For a few moments there on Friday, spring sprung — or sprang?
Somewhere on the East End on Friday, a striped bass rose up in the water column and felt the slightest warmth on its scales, and probably gulped down a couple silversides doing the same thing.
I feel bad that when I met an elderly couple not at all familiar with our waters preparing quite enthusiastically to begin casting a Hopkins and a Creek Chub popper into the waters of Three Mile Harbor, I told them their efforts were unlikely to produce fruits. I saw them in Damarks just a short time later and regretted having spoken up, though I did tell them that perhaps a box of sandworts from Ms. Sam’s Tackle on April 1 would possibly produce a flounder.
March 15 and November 1 are the two darkest dates on the calendar of the East End’s sportsmen — for the past they remind us of. These days are like the anniversary of the death of a loved one, or of a great historical figure, but without the lessons we may still glean from their having once existed.
November 1, of course, used to be — well, it still is, technically, but few have any reason to pay it heed anymore — the start of the pheasant season on Long Island. Warm early fall days spent beating a field of wild brush to flush pheasants was one of the great pastimes I’ve ever known.
And March 15 used to be the official end of the winter off season for fishermen. Many people looked forward to the start of flounder season more than any other opener for the year, both for the sake of shaking off the cabin fever on the banks of the Shinnecock Canal or the Montauk docks, as well as for the mouth-watering thoughts of fried flounder lunches soon to come.
Flounder season will open this year on April 1, sure enough, but scoffs are all you would hear from most anyone you asked where to try your luck.
Pheasant hunting will certainly never return to the South Fork because the fields we used to patrol are now vanished beneath manicured lawns and McMansions — the fall of my senior year in high school, our favorite march was through the field that is now Ira Rennert’s 60-something acre estate and obnoxiously sized house.
But there is still a glimmer of hope that someday the flounder will return.

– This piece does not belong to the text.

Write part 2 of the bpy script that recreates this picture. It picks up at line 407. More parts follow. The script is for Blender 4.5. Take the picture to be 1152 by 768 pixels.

Nobody seems quite sure of what caused their precipitous decline, and therefore what might speed their return. All we know is that anglers are certainly not keeping that good fish down.
If you go to down to the docks, wherever you are, catch ’em up. See you out there.
A few weeks ago, I pleaded with anglers to please share their reflections on the striped bass fishery with the Atlantic States Marine Fisheries Commission, as they work on finalizing the latest addendum to the striper management plan, to guide striped bass management in the coming decade.
If you did so, great, thank you. If you did not, you’re in luck! You’re in luck because there is still time to do so and now the American Saltwater Guides Association is offering a little incentive to weigh in. In conjunction with spectacular Saltwater Edge tackle shop up in Rhode Island, they are holding a raffle and all you have to do to enter is … you guessed it … offer your comments to the ASMFC on striped bass Addendum 7!
It’s as easy as: email your comments to comments@asmfc.org and stick stripercomments@gmail.com in CC line. Voila, you are entered to win whatever the almost certainly great raffle goodies SWE will offer up.
Since you are taking the time, please also stick the emails of our state Striped Bass Board members in the CC line as well. They are: ECH12@CORNELL.EDU; MAUREEN.DAVIDSON@DEC.NY.GOV; KAMINSKY@NYSENATE.GOV; JAMES.GILMORE@DEC.NY.GOV.
Do you think the stock is woefully diminished from what it was just a handful of years ago, or do you think it’s robust and productive for fishermen? Do you think fisheries limits should allow the most fish that can be taken by anglers without depleting the stock or should the fishery be managed for a much larger stock with more controlled angler take? Regardless of what your thinking, your comments are important.
Starting April 1, the U.S. Coast Guard will require that anyone operating a boat under 26 feet that has an installed engine cut-off switch to be wearing the safety device.
In 2018, Congress enacted a new rule that boats under 26 feet built after January 2020 have either a static line or electronic engine cut-off either at the helm or on the tiller of an outboard motor, like those that have long been common on jet skis and small outboards.
Starting this year, if you have such a device, the Coast Guard says you must be wearing it anytime your boat is up on plane, and they can issue a citation if you are not.
Sure, it’s common sense, but sometimes we have to be told that we have to wear the seatbelt before we actually put it on.